(Records with scene code)
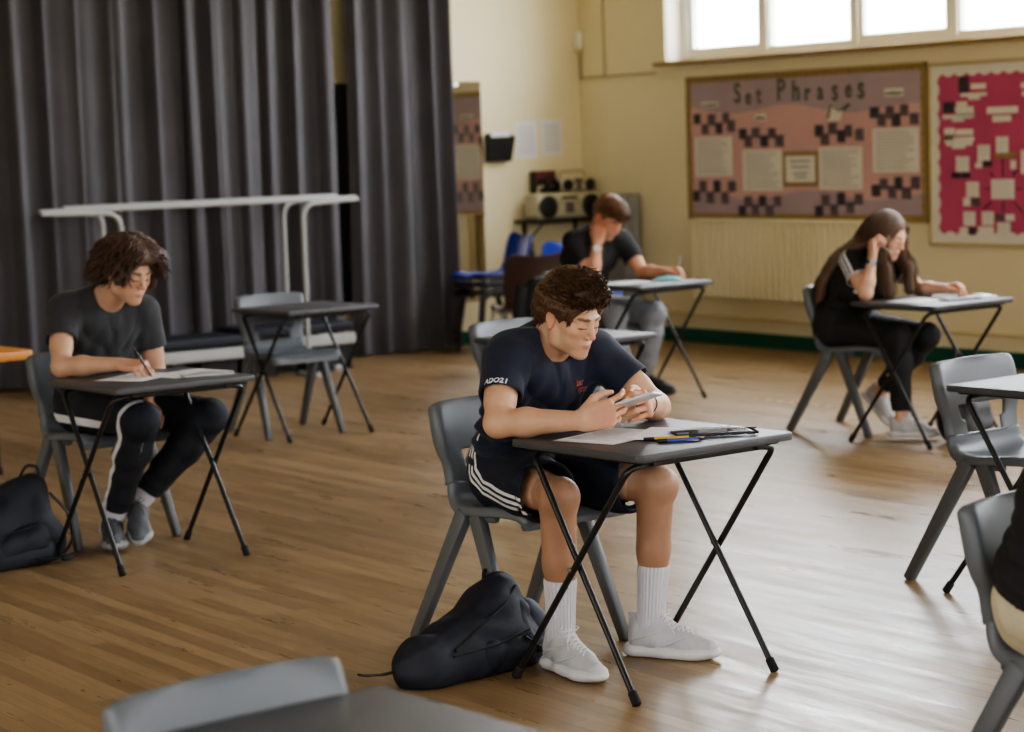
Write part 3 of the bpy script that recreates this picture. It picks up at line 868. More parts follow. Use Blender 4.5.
for k, lab in ((1, 'plastic chair coloured dark as shade in the middle of the stack beside the wall mirror'),):
    c = copy_tree(bc); c.location = (.64 + .004 * k, -1.36 - .012 * k, .066 * k); c['label'] = lab
metal_chair('blue plastic chair standing free just behind the boy in the corner', (1.42, -1.08, 0), math.radians(-10), M['blue_chair'], M['black_metal'], BL)
metal_chair('brown plastic chair with pale metal legs, beside the blue chair', (2.19, -2.17, 0), math.radians(160), M['brown_chair'], M['rail_white'], None)

# ------------------------------------------------------------------ white tubular rails and padded benches in front of the curtains
def tube_rail(label, x, ya, yb, la, lb, z):
    t = thing('tubular_rail', label, 'rail', (x, 0, 0), 0, 'white tubular rails')
    b = MB(); b.tube([(0, ya, z), (0, yb, z)], .017, 12); b.build('top_rail', M['rail_white'], t, 60)
    for l, e in ((la, ya), (lb, yb)):
        b = MB(); b.tube(bend([(.03, e, z - .012), (.03, l, z - .03), (.03, l, .17)], .11, 8), .016, 12); o = b.build('leg', M['rail_white'], t, 60)
        b = MB(); b.tube([(.03, l, .17), (.03, l, .02)], .016, 12); b.build('lower_leg', M['rail_white'], t, 60)
        b = MB(); b.rbox((.03, l, .014), (.28, .05, .028), .01); b.build('foot_bar', M['rail_white'], t, 40)
    return t
tube_rail('front white tubular rail with rounded legs, before the curtain behind the empty desk', 1.02, -5.08, -2.75, -4.54, -3.19, 1.205)
tube_rail('rear white tubular rail with rounded legs, nearer to the curtain', .40, -4.64, -2.54, -4.38, -2.99, 1.205)
def bench(label, x, ya, yb, z, w):
    t = thing('padded_bench', label, 'bench', (x, 0, 0), 0, 'padded benches by the curtain')
    L_ = yb - ya; c = (ya + yb) / 2
    b = MB(); b.rbox((0, c, z), (w, L_, .07), .02, 4); b.build('cushion', M['navy'], t, 50)
    b = MB(); b.rbox((w / 2 - .02, c, z - .085), (.035, L_ + .02, .075), .006); b.build('front_rail', M['rail_white'], t, 40)
    b = MB(); b.rbox((-w / 2 + .02, c, z - .085), (.035, L_ + .02, .075), .006); b.build('rear_rail', M['rail_white'], t, 40)
    for y_ in (ya + .12, yb - .12):
        b = MB(); b.box((-.02, y_, (z - .12) / 2), (w - .16, .3, z - .12)); b.build('base', M['black'], t)
        b = MB(); b.rbox((w / 2 - .06, y_, .02), (.06, .06, .04), .01); b.build('foot', M['rail_white'], t, 40)
    return t
bench('low padded bench with a white front rail, behind the charcoal T-shirt boy', .73, -4.75, -3.63, .28, .42)
bench('low padded bench with a white front rail, behind the empty desk', .73, -3.60, -2.75, .31, .42)

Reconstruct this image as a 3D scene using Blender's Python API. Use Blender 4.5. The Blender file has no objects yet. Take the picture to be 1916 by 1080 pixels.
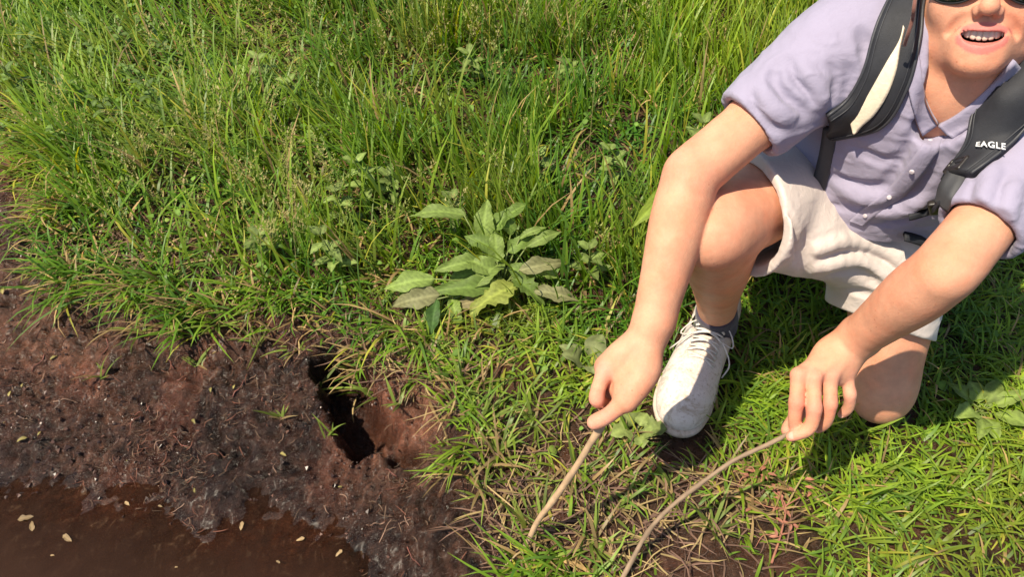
import bpy, math, random
import numpy as np
from mathutils import Vector, Matrix

# ------------------------------------------------------------------ camera, sky, sun, exposure
SC = bpy.context.scene
COL = SC.collection
CAM_H = 1.30; CAM_PITCH = math.radians(50); FPX = 1447.0      # focal length in pixels of a 1916 px wide frame
cd = bpy.data.cameras.new('camera'); cam = bpy.data.objects.new('camera', cd); COL.objects.link(cam)
cd.sensor_width = 36.0; cd.lens = 36.0 * FPX / 1916.0; cd.clip_start = 0.02; cd.clip_end = 500
cam.location = (0, 0, CAM_H); cam.rotation_euler = (math.pi/2 - CAM_PITCH, 0, 0)
SC.camera = cam
SUN_EL = math.radians(61); SUN_AZ = math.atan2(-0.43, -0.90)  # direction towards the sun (x, y)
W = bpy.data.worlds.new('World'); SC.world = W; W.use_nodes = True
wn = W.node_tree.nodes; wl = W.node_tree.links
bg = wn['Background']; sky = wn.new('ShaderNodeTexSky'); sky.sky_type = 'NISHITA'; sky.sun_disc = False
sky.sun_elevation = SUN_EL
sky.sun_rotation = math.pi/2 - SUN_AZ
wl.new(sky.outputs[0], bg.inputs[0]); bg.inputs[1].default_value = 0.10
sl = bpy.data.lights.new('sun', 'SUN'); so = bpy.data.objects.new('sun', sl); COL.objects.link(so)
sl.energy = 5.0; sl.angle = math.radians(0.6); sl.color = (1.0, 0.89, 0.70)
sd = Vector((math.cos(SUN_AZ)*math.cos(SUN_EL), math.sin(SUN_AZ)*math.cos(SUN_EL), math.sin(SUN_EL)))
so.rotation_euler = (-sd).to_track_quat('-Z', 'Y').to_euler(); so.location = sd * 8
vs = SC.view_settings; vs.view_transform = 'Standard'; vs.look = 'None'; vs.gamma = 1; vs.exposure = 0.6
SC.cycles.max_bounces = 6; SC.cycles.diffuse_bounces = 3; SC.cycles.transmission_bounces = 4; SC.cycles.transparent_max_bounces = 4
SC.cycles.caustics_reflective = False; SC.cycles.caustics_refractive = False

VOX_BODY = .0027; VOX_CLOTH = .003
RNG = np.random.default_rng(7)
A = lambda *p: np.array(p, float)
def nrm(v): v = np.asarray(v, float); return v / (np.linalg.norm(v) + 1e-12)

# ------------------------------------------------------------------ survey helpers: points of the place from sight lines
_C = A(0, 0, CAM_H); _R = A(1, 0, 0); _U = A(0, math.sin(CAM_PITCH), math.cos(CAM_PITCH)); _F = A(0, math.cos(CAM_PITCH), -math.sin(CAM_PITCH))
def sight(u, v): return (u-958)/FPX*_R - (v-540)/FPX*_U + _F
def at(u, v, d): return _C + d*sight(u, v)
def ground_at(u, v, z=0.0):
    r = sight(u, v); return _C + (z-CAM_H)/r[2]*r

# ------------------------------------------------------------------ noise
def _hash(ix, iy, iz, seed):
    h = (ix.astype(np.int64)*374761393 + iy.astype(np.int64)*668265263 + iz.astype(np.int64)*2147483647 + seed*974634271) & 0xffffffff
    h = ((h ^ (h >> 13)) * 1274126177) & 0xffffffff
    h = h ^ (h >> 16)
    return (h & 0xffffff) / float(0xffffff)
def vnoise(p, seed=0):
    """smooth value noise, p (...,3) or (...,2), result -1..1"""
    p = np.asarray(p, float)
    if p.shape[-1] == 2: p = np.concatenate([p, np.zeros(p.shape[:-1]+(1,))], -1)
    i = np.floor(p); f = p - i; f = f*f*f*(f*(f*6-15)+10); i = i.astype(np.int64)
    r = 0
    for dx in (0, 1):
        wx = f[..., 0] if dx else 1-f[..., 0]
        for dy in (0, 1):
            wy = f[..., 1] if dy else 1-f[..., 1]
            for dz in (0, 1):
                wz = f[..., 2] if dz else 1-f[..., 2]
                r = r + wx*wy*wz*_hash(i[..., 0]+dx, i[..., 1]+dy, i[..., 2]+dz, seed)
    return r*2-1
def fbm(p, oct=4, seed=0, gain=.5, lac=2.03):
    a = 1; s = 0; t = 0; p = np.asarray(p, float)
    for o in range(oct):
        s = s + a*vnoise(p, seed+o*17); t += a; a *= gain; p = p*lac + 3.7
    return s/t

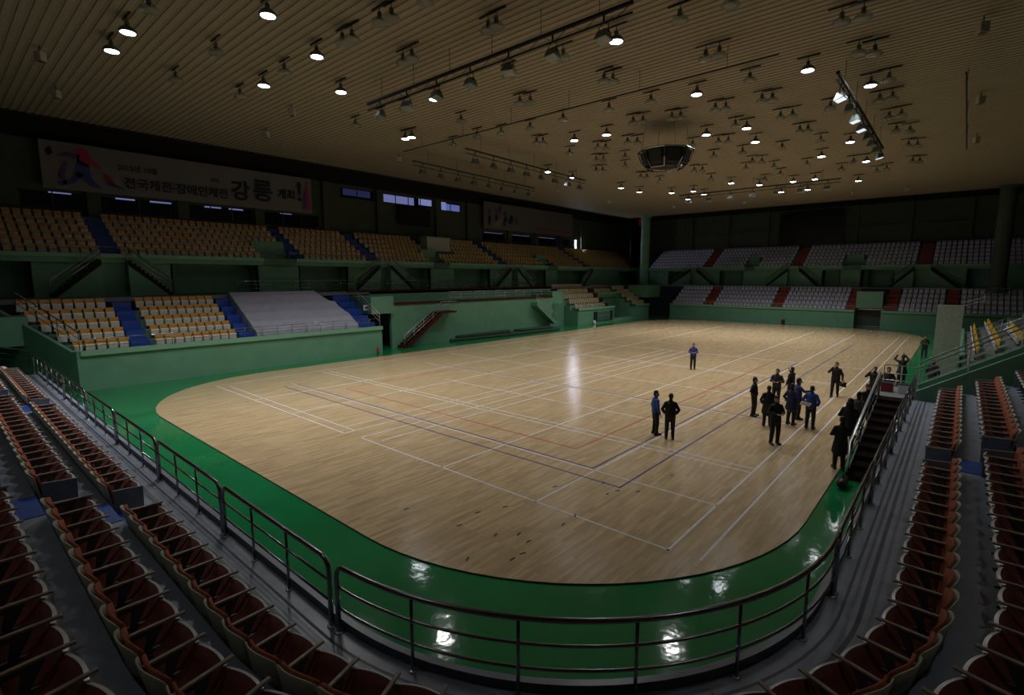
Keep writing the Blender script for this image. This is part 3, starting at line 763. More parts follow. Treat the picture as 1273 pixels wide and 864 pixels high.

EXERCISE DESCRIPTION
Restate word for word only the lines from where the entries begin through the one with "metal_chair('brown plastic chair"; omit the pictures.

RESULT FOR THIS EXERCISE
Write part 3 of the bpy script that recreates this picture. It picks up at line 868. More parts follow. Use Blender 4.5.
for k, lab in ((1, 'plastic chair coloured dark as shade in the middle of the stack beside the wall mirror'),):
    c = copy_tree(bc); c.location = (.64 + .004 * k, -1.36 - .012 * k, .066 * k); c['label'] = lab
metal_chair('blue plastic chair standing free just behind the boy in the corner', (1.42, -1.08, 0), math.radians(-10), M['blue_chair'], M['black_metal'], BL)
metal_chair('brown plastic chair with pale metal legs, beside the blue chair', (2.19, -2.17, 0), math.radians(160), M['brown_chair'], M['rail_white'], None)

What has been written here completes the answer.